_GOAL_. Without including any images, reproduce each entry exactly.

_ITEMS_.
--- begin ---

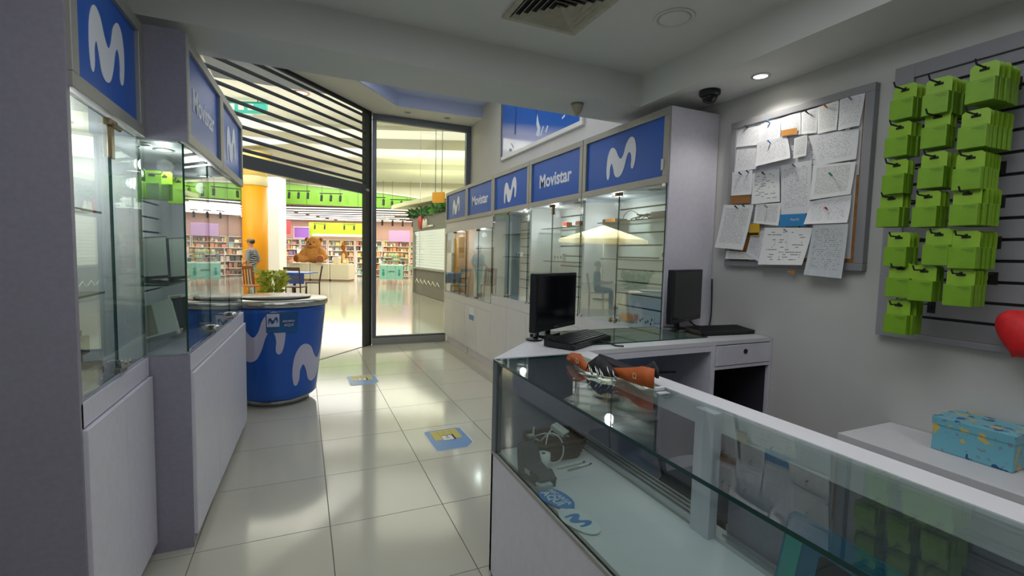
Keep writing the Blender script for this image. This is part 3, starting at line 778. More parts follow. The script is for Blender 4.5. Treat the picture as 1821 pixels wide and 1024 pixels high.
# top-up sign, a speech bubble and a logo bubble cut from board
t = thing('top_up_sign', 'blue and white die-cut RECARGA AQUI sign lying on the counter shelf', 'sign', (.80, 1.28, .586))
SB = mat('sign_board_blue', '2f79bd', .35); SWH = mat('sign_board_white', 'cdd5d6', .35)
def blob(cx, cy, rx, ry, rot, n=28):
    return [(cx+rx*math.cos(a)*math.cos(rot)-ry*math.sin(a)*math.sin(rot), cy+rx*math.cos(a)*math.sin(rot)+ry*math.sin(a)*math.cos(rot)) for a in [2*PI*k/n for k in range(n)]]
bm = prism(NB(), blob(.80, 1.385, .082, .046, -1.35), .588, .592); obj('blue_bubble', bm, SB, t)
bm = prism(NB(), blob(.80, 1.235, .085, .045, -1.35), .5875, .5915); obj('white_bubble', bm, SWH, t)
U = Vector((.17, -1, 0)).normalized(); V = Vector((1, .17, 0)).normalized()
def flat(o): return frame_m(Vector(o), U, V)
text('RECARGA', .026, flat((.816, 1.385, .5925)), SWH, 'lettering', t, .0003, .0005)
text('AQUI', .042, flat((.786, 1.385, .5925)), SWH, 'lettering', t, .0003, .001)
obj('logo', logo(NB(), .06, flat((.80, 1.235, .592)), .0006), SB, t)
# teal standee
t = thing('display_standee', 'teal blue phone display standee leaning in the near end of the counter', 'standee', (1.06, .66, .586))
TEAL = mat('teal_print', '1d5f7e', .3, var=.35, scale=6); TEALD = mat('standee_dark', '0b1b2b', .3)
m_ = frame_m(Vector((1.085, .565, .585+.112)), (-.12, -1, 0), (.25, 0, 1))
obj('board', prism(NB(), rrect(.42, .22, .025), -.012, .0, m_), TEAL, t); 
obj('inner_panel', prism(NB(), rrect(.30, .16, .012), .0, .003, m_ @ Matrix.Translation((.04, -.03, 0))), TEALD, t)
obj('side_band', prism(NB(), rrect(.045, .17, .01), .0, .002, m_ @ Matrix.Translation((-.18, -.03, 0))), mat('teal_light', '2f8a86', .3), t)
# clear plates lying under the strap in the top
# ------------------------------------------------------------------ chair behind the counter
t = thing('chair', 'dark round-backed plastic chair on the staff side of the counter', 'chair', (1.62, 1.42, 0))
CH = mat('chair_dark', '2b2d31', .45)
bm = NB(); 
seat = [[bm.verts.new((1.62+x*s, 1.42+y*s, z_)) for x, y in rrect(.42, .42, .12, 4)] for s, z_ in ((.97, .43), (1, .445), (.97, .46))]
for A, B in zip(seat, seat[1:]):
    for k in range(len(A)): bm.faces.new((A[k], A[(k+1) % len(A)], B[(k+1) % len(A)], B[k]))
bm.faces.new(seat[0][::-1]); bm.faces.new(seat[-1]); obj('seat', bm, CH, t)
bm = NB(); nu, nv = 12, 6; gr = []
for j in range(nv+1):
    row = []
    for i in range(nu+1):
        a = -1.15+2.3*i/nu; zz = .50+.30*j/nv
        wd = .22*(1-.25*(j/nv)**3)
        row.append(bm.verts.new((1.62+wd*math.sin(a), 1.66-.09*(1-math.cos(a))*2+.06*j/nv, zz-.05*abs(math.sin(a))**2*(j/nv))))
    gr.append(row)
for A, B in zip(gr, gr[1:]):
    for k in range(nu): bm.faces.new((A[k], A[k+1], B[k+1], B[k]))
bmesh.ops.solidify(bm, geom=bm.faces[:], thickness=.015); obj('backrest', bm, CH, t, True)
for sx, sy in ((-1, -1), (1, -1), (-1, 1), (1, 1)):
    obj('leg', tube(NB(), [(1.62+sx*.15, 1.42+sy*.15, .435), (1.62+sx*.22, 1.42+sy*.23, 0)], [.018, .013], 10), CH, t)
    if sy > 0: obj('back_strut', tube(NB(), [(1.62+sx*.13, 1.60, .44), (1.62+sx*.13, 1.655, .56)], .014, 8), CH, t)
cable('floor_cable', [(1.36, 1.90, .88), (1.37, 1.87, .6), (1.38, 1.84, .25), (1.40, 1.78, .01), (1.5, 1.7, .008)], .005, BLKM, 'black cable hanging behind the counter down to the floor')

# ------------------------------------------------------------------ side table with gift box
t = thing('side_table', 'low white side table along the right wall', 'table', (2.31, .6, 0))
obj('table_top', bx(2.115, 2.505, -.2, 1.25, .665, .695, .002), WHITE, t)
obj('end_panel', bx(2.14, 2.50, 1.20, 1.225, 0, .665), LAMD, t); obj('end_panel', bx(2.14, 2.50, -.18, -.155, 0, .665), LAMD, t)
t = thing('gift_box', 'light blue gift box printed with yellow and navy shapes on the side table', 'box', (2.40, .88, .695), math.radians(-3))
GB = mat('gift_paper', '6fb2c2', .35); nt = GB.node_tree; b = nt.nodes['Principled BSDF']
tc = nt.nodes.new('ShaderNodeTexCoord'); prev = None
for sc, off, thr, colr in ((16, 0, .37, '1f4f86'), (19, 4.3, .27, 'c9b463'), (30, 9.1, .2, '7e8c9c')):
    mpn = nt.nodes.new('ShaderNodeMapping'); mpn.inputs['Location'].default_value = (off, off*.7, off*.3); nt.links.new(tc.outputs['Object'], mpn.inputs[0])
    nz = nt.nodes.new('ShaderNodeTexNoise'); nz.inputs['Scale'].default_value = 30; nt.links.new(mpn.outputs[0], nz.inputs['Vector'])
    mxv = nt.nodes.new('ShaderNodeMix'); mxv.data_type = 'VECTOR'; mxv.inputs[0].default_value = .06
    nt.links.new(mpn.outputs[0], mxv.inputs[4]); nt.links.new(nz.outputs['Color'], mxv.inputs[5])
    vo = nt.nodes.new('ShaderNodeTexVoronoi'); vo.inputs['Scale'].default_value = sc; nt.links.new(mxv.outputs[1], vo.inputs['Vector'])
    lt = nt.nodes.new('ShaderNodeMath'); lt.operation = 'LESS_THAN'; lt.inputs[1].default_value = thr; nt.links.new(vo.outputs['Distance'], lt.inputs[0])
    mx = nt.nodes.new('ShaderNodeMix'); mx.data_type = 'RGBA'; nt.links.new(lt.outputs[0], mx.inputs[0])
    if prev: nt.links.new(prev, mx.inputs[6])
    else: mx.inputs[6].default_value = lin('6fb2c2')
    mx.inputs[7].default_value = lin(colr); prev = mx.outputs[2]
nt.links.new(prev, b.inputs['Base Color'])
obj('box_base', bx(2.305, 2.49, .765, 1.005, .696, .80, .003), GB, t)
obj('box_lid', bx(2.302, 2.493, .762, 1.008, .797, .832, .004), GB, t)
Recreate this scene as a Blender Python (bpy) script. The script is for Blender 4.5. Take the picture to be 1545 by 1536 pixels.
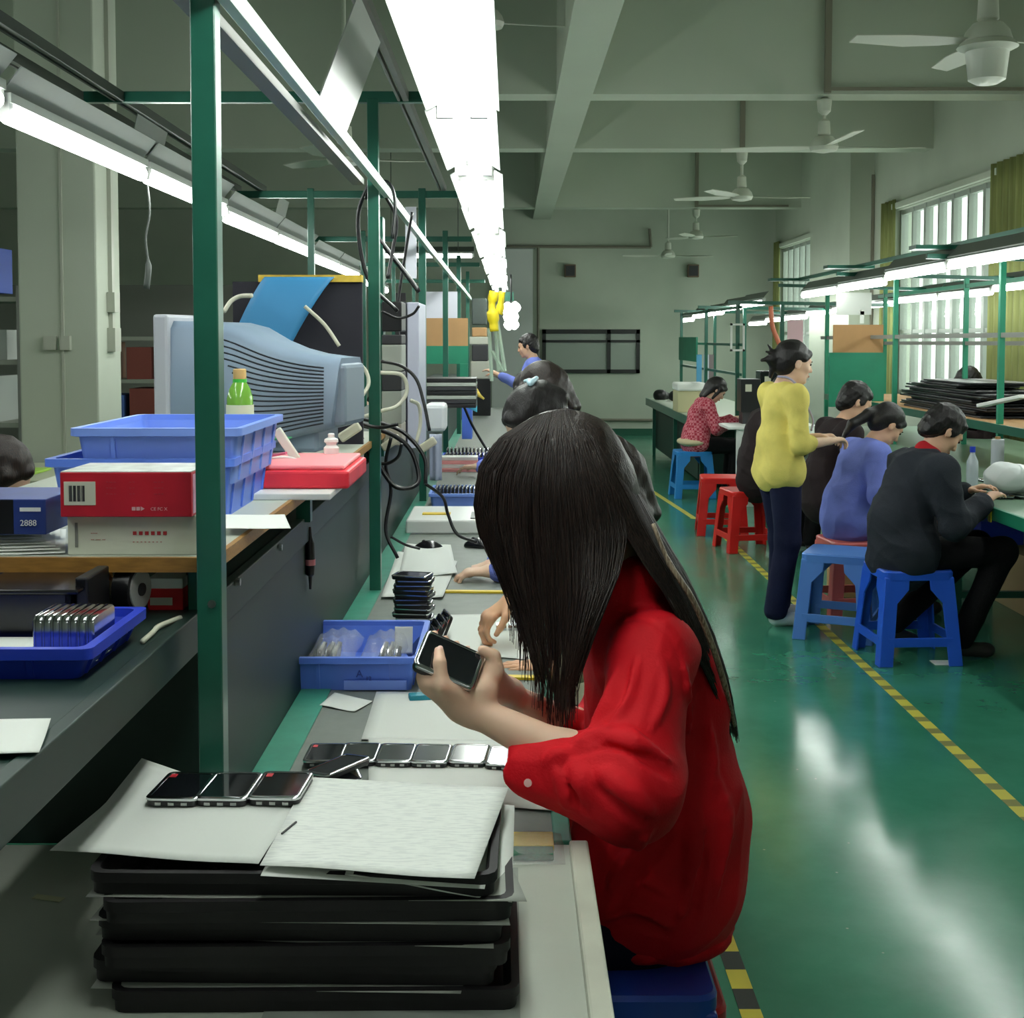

--- end ---

_REPLY_.
Keep writing the Blender script for this image. This is part 3, starting at line 778. More parts follow. The script is for Blender 4.5. Treat the picture as 1821 pixels wide and 1024 pixels high.
# top-up sign, a speech bubble and a logo bubble cut from board
t = thing('top_up_sign', 'blue and white die-cut RECARGA AQUI sign lying on the counter shelf', 'sign', (.80, 1.28, .586))
SB = mat('sign_board_blue', '2f79bd', .35); SWH = mat('sign_board_white', 'cdd5d6', .35)
def blob(cx, cy, rx, ry, rot, n=28):
    return [(cx+rx*math.cos(a)*math.cos(rot)-ry*math.sin(a)*math.sin(rot), cy+rx*math.cos(a)*math.sin(rot)+ry*math.sin(a)*math.cos(rot)) for a in [2*PI*k/n for k in range(n)]]
bm = prism(NB(), blob(.80, 1.385, .082, .046, -1.35), .588, .592); obj('blue_bubble', bm, SB, t)
bm = prism(NB(), blob(.80, 1.235, .085, .045, -1.35), .5875, .5915); obj('white_bubble', bm, SWH, t)
U = Vector((.17, -1, 0)).normalized(); V = Vector((1, .17, 0)).normalized()
def flat(o): return frame_m(Vector(o), U, V)
text('RECARGA', .026, flat((.816, 1.385, .5925)), SWH, 'lettering', t, .0003, .0005)
text('AQUI', .042, flat((.786, 1.385, .5925)), SWH, 'lettering', t, .0003, .001)
obj('logo', logo(NB(), .06, flat((.80, 1.235, .592)), .0006), SB, t)
# teal standee
t = thing('display_standee', 'teal blue phone display standee leaning in the near end of the counter', 'standee', (1.06, .66, .586))
TEAL = mat('teal_print', '1d5f7e', .3, var=.35, scale=6); TEALD = mat('standee_dark', '0b1b2b', .3)
m_ = frame_m(Vector((1.085, .565, .585+.112)), (-.12, -1, 0), (.25, 0, 1))
obj('board', prism(NB(), rrect(.42, .22, .025), -.012, .0, m_), TEAL, t); 
obj('inner_panel', prism(NB(), rrect(.30, .16, .012), .0, .003, m_ @ Matrix.Translation((.04, -.03, 0))), TEALD, t)
obj('side_band', prism(NB(), rrect(.045, .17, .01), .0, .002, m_ @ Matrix.Translation((-.18, -.03, 0))), mat('teal_light', '2f8a86', .3), t)
# clear plates lying under the strap in the top
# ------------------------------------------------------------------ chair behind the counter
t = thing('chair', 'dark round-backed plastic chair on the staff side of the counter', 'chair', (1.62, 1.42, 0))
CH = mat('chair_dark', '2b2d31', .45)
bm = NB(); 
seat = [[bm.verts.new((1.62+x*s, 1.42+y*s, z_)) for x, y in rrect(.42, .42, .12, 4)] for s, z_ in ((.97, .43), (1, .445), (.97, .46))]
for A, B in zip(seat, seat[1:]):
    for k in range(len(A)): bm.faces.new((A[k], A[(k+1) % len(A)], B[(k+1) % len(A)], B[k]))
bm.faces.new(seat[0][::-1]); bm.faces.new(seat[-1]); obj('seat', bm, CH, t)
bm = NB(); nu, nv = 12, 6; gr = []
for j in range(nv+1):
    row = []
    for i in range(nu+1):
        a = -1.15+2.3*i/nu; zz = .50+.30*j/nv
        wd = .22*(1-.25*(j/nv)**3)
        row.append(bm.verts.new((1.62+wd*math.sin(a), 1.66-.09*(1-math.cos(a))*2+.06*j/nv, zz-.05*abs(math.sin(a))**2*(j/nv))))
    gr.append(row)
for A, B in zip(gr, gr[1:]):
    for k in range(nu): bm.faces.new((A[k], A[k+1], B[k+1], B[k]))
bmesh.ops.solidify(bm, geom=bm.faces[:], thickness=.015); obj('backrest', bm, CH, t, True)
for sx, sy in ((-1, -1), (1, -1), (-1, 1), (1, 1)):
    obj('leg', tube(NB(), [(1.62+sx*.15, 1.42+sy*.15, .435), (1.62+sx*.22, 1.42+sy*.23, 0)], [.018, .013], 10), CH, t)
    if sy > 0: obj('back_strut', tube(NB(), [(1.62+sx*.13, 1.60, .44), (1.62+sx*.13, 1.655, .56)], .014, 8), CH, t)
cable('floor_cable', [(1.36, 1.90, .88), (1.37, 1.87, .6), (1.38, 1.84, .25), (1.40, 1.78, .01), (1.5, 1.7, .008)], .005, BLKM, 'black cable hanging behind the counter down to the floor')

# ------------------------------------------------------------------ side table with gift box
t = thing('side_table', 'low white side table along the right wall', 'table', (2.31, .6, 0))
obj('table_top', bx(2.115, 2.505, -.2, 1.25, .665, .695, .002), WHITE, t)
obj('end_panel', bx(2.14, 2.50, 1.20, 1.225, 0, .665), LAMD, t); obj('end_panel', bx(2.14, 2.50, -.18, -.155, 0, .665), LAMD, t)
t = thing('gift_box', 'light blue gift box printed with yellow and navy shapes on the side table', 'box', (2.40, .88, .695), math.radians(-3))
GB = mat('gift_paper', '6fb2c2', .35); nt = GB.node_tree; b = nt.nodes['Principled BSDF']
tc = nt.nodes.new('ShaderNodeTexCoord'); prev = None
for sc, off, thr, colr in ((16, 0, .37, '1f4f86'), (19, 4.3, .27, 'c9b463'), (30, 9.1, .2, '7e8c9c')):
    mpn = nt.nodes.new('ShaderNodeMapping'); mpn.inputs['Location'].default_value = (off, off*.7, off*.3); nt.links.new(tc.outputs['Object'], mpn.inputs[0])
    nz = nt.nodes.new('ShaderNodeTexNoise'); nz.inputs['Scale'].default_value = 30; nt.links.new(mpn.outputs[0], nz.inputs['Vector'])
    mxv = nt.nodes.new('ShaderNodeMix'); mxv.data_type = 'VECTOR'; mxv.inputs[0].default_value = .06
    nt.links.new(mpn.outputs[0], mxv.inputs[4]); nt.links.new(nz.outputs['Color'], mxv.inputs[5])
    vo = nt.nodes.new('ShaderNodeTexVoronoi'); vo.inputs['Scale'].default_value = sc; nt.links.new(mxv.outputs[1], vo.inputs['Vector'])
    lt = nt.nodes.new('ShaderNodeMath'); lt.operation = 'LESS_THAN'; lt.inputs[1].default_value = thr; nt.links.new(vo.outputs['Distance'], lt.inputs[0])
    mx = nt.nodes.new('ShaderNodeMix'); mx.data_type = 'RGBA'; nt.links.new(lt.outputs[0], mx.inputs[0])
    if prev: nt.links.new(prev, mx.inputs[6])
    else: mx.inputs[6].default_value = lin('6fb2c2')
    mx.inputs[7].default_value = lin(colr); prev = mx.outputs[2]
nt.links.new(prev, b.inputs['Base Color'])
obj('box_base', bx(2.305, 2.49, .765, 1.005, .696, .80, .003), GB, t)
obj('box_lid', bx(2.302, 2.493, .762, 1.008, .797, .832, .004), GB, t)
Recreate this scene as a Blender Python (bpy) script. The script is for Blender 4.5. Take the picture to be 1545 by 1536 pixels.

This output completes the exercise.